Fractions always have the same rules, but the rules map differently to the different territory being modeled.


    abstract class Fruit:
      prop name: string
      prop rotten: bool

    class Apple (Fruit):
      prop name: string = "apple"
      prop rotten: bool = False

    class Orange (Fruit):
      prop name: string = "orange"
      prop rotten: bool = False

    func add (a: List<Fruit>, b: List<Fruit>) -> List<Fruit>:
      return foldl(lambda l, f: l.append(f), a, b)

    func filter (p: Func<[Fruit], bool>, l: List<Fruit>) -> List<Fruit>:
      return [f for f in l if p(f)]

    func is_rotten (f: Fruit) -> bool:
      return f.rotten

    a1 = Apple()
    a2 = Apple()
    a3 = Apple()
    a3.rotten = True
    apples = [a1, a2, a3]

    o1 = Orange()
    o2 = Orange()
    o3 = Orange()
    o3.rotten = True
    oranges = [o1, o2, o3]

    fruits = add(apples, oranges)

    print(len(filter(is_rotten, apples)), "/", len(apples))
    > "1/3"

    print(len(filter(is_rotten, oranges)), "/", len(oranges))
    > "1/3"

    print(len(filter(is_rotten, fruits)), "/", len(fruits))
    > "2/6"


This does nothing to elucidate the problem. 1/3 apples + 1/3 oranges could be 2/6 fruits, or 2/781 fruits, or any other number you want.
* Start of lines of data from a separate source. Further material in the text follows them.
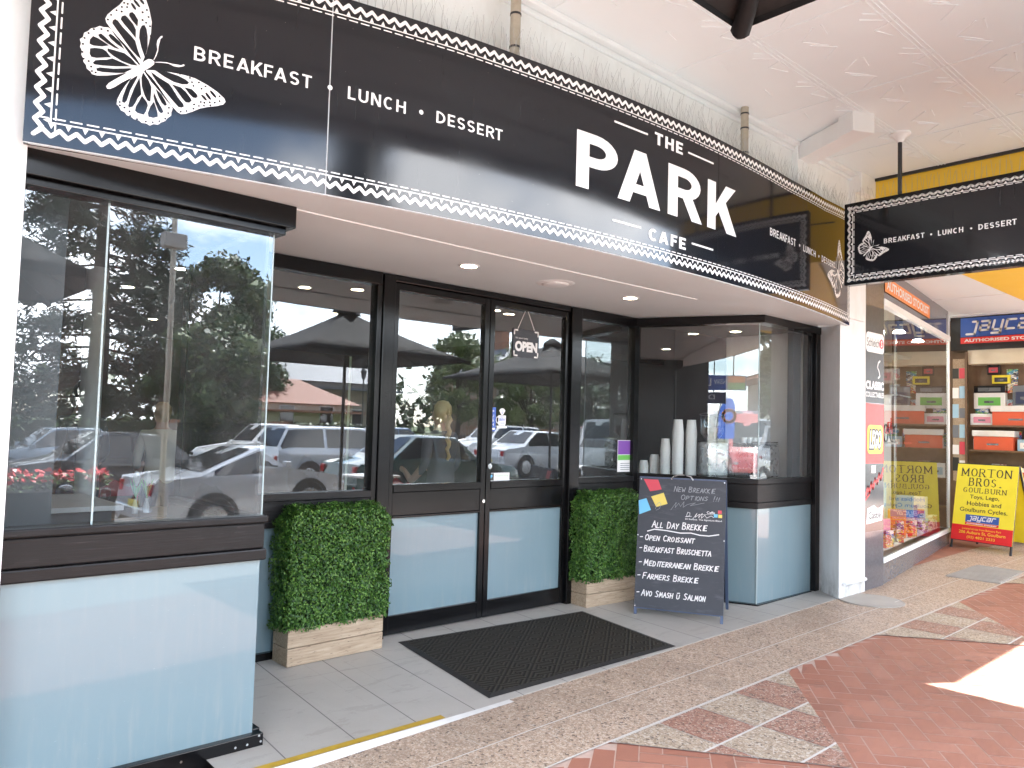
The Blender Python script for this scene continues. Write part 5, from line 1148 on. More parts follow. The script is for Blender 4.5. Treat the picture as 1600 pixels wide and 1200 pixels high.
# ------------------------------------------------------------------ inside the cafe
def table(loc, top_m, leg_m, label, w_=.8, rnd_=False, group=None):
    t = thing('cafe_table', label, 'table', loc, group=group)
    m = MB()
    if rnd_: m.lathe([(0, .72), (w_ / 2, .72), (w_ / 2 + .005, .735), (w_ / 2, .75), (0, .75)], 28)
    else: m.box(-w_ / 2, w_ / 2, -w_ / 2, w_ / 2, .715, .75)
    m.build('table_top', top_m, t, bevel=.005)
    m = MB(); m.tube([(0, 0, .02), (0, 0, .715)], .04, 12); m.lathe([(.24, 0), (.24, .015), (.06, .03), (0, .03)], 20); m.build('pedestal', leg_m, t)
    return t
def chair(loc, rz, mat, label, group=None):
    t = thing('cafe_chair', label, 'chair', loc, rz, group)
    m = MB(); m.box(-.2, .2, -.2, .2, .44, .47); m.build('seat', mat, t, bevel=.01)
    for sx in (-1, 1):
        m = MB(); m.bar((sx * .18, -.18, 0), (sx * .18, -.18, .44), .035, .035); m.build('leg', mat, t)
        m = MB(); m.tube([(sx * .19, .22, 0), (sx * .18, .18, .45), (sx * .19, .25, .92)], .019, 8); m.build('rear_post', mat, t, smooth=True)
    m = MB(); n = 10
    for i in range(n):
        a, c = -.2 + .4 * i / n, -.2 + .4 * (i + 1) / n; f = lambda x: .86 + .035 * math.cos(x * 26) ; y = lambda x: .235 + .02 * (1 - (x / .2) ** 2)
        m.add([(a, y(a), .80), (c, y(c), .80), (c, y(c), f(c) + .06), (a, y(a), f(a) + .06), (a, y(a) + .02, .80), (c, y(c) + .02, .80), (c, y(c) + .02, f(c) + .06), (a, y(a) + .02, f(a) + .06)], [(0, 1, 2, 3), (7, 6, 5, 4), (3, 2, 6, 7), (4, 5, 1, 0)])
    m.build('back_rail', mat, t)
    m = MB(); m.bar((-.19, .2, .62), (.19, .2, .62), .02, .05); m.build('cross_rail', mat, t)
    return t
t = thing('white_counter', 'white topped dark counter unit in the left bay window', 'counter', (-.72, 1.3, 0))
m = MB(); m.box(-.62, .38, -.5, .5, .93, .965); m.build('counter_top', 'table_white', t, bevel=.004)
m = MB(); m.box(-.56, .32, -.44, .44, 0, .93); m.build('counter_body', 'grey_wall', t)
for k, (x, y, l) in enumerate([(.20, 2.2, 'dark cafe table behind the left bay window'), (1.15, 1.5, 'dark cafe table behind the window left of the doors'), (1.9, 3.2, 'dark cafe table deep inside behind the left door'), (3.0, 1.6, 'dark cafe table just inside the right door'), (.9, 4.4, 'dark cafe table near the back of the cafe')]):
    table((x, y, .004), 'brown_timber', 'dark_metal', l, .75)
k = 0
for x, y, rz, mt, l in [(-.35, 2.3, 90, 'chair_red', 'red cafe chair left of the table behind the left bay'), (.25, 2.85, 0, 'chair_red', 'red cafe chair behind the table in the left bay'), (1.15, 2.1, 5, 'chair_red', 'red cafe chair behind the table left of the doors'), (1.75, 1.5, -90, 'chair_red', 'red cafe chair right of the table left of the doors'), (2.5, 1.6, 90, 'chair_red', 'red cafe chair beside the table inside the right door'), (3.0, 2.2, 0, 'chair_red', 'red cafe chair behind the table inside the right door'), (5.32, -.42, 100, 'chair_wood', 'pale timber chair in the right bay window')]:
    chair((x, y, .01 if mt == 'chair_red' else .30), R(rz), mt, l)
box_part('bay_platform', 'dark_wall', cafe, (4.7, 5.66, -1.0, .05, .01, .30))
# wine glass, shakers and lilies on the bay table
t = thing('wine_glass', 'wine glass standing on the table in the left bay', 'glass', (-.08, 2.2, .755)); m = MB(); m.lathe([(.036, 0), (.034, .004), (.005, .01), (.004, .09), (.03, .115), (.043, .16), (.036, .215), (.035, .215), (.041, .16), (.028, .118), (0, .1)], 20); m.build('glass', 'wine_glass', t, smooth=True)
for k, (x, l) in enumerate([(.13, 'the left one of two on the bay table'), (.22, 'the right one of two on the bay table')]):
    t = thing('lily_vase', 'white lily vase, ' + l, 'flower vase', (x, 2.1, .755))
    m = MB(); m.lathe([(.022, 0), (.026, .05), (.012, .11), (.015, .125), (0, .125)], 14); m.build('vase', 'table_white', t, smooth=True)
    m = MB(); m.tube([(0, 0, .11), (.01, 0, .24)], .004, 6)
    for a in range(5): m.face([(0, 0, .12), (.03 * math.cos(a * 1.3), .03 * math.sin(a * 1.3), .20), (.055 * math.cos(a * 1.3), .055 * math.sin(a * 1.3), .30), (.012 * math.cos(a * 1.3 + 1), .012 * math.sin(a * 1.3 + 1), .2)])
    m.build('stem', 'green', t)
    m = MB(); m.lathe([(.008, .23), (.026, .27), (.03, .31), (.018, .35), (0, .36)], 10); m.build('bloom', 'table_white', t, smooth=True)
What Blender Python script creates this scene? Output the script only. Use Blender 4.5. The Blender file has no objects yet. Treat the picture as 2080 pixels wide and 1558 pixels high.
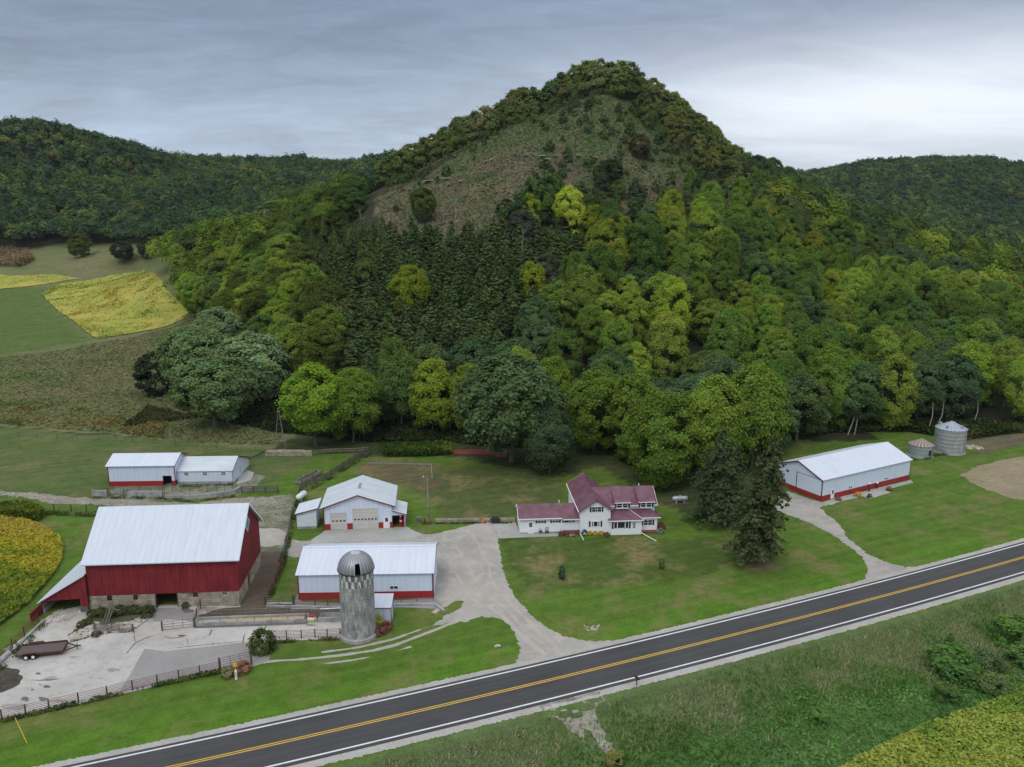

In normal mathematical notation, 1/3 is interpreted as 1/3 of 1, and in that case 1/3 apple + 1/3 orange is 2/3 fruit.

And of course this only works if 1 apple = 1 orange = 1 fruit, which means that they are the same unit of measure, or, equivalently they are of substitutable types. It's even debatable of it's correct to say that 'if I have 1/3 of an apple and 1/3 of an orange, I have 2/3 of a fruit', so depending on what you want to do with your apples, oranges and fruit, your hierarchy may in fact break Liskov substitution. For example, if 1 apple + 1 orange = 2 fruit, so 2 fruit - 1 apple = 1 orange, so 1 apple = 1 orange, which is not true.


You're being dishonest in your reasoning.

> In normal mathematical notation, 1/3 is interpreted as 1/3 of 1

Why would you deny the possibility of 1 being 1 list of fruits rather than 1 fruit?

In the original example, it was 1 table of students, not 1 student.

Everything you say after that is based on this broken assumption.


you can. It's what you do in fruit salad.


Well, in fruit salad 1/3 apple + 1/3 orange = 1/3 apple + 1/3 orange. I can say 3 * (1/3 apple + 1/3 orange) = 1 apple + 1 orange.

And then by way of analogy of course, (e apples)^(pi oranges) + 1 apple = 0.


I think you both are saying the same thing, in this context at least.


There is a very important difference between types and quantities.

For example, 1/3 + 1/3 = 1 is true, if I mean 1/3 of 3 + 1/3 of 0. 1/3 + 1/3 = 2/6 can only be true if we add some quantities, we can't make it true by choosing the right types (we could fix it by choosing a different definition of +, or =, though).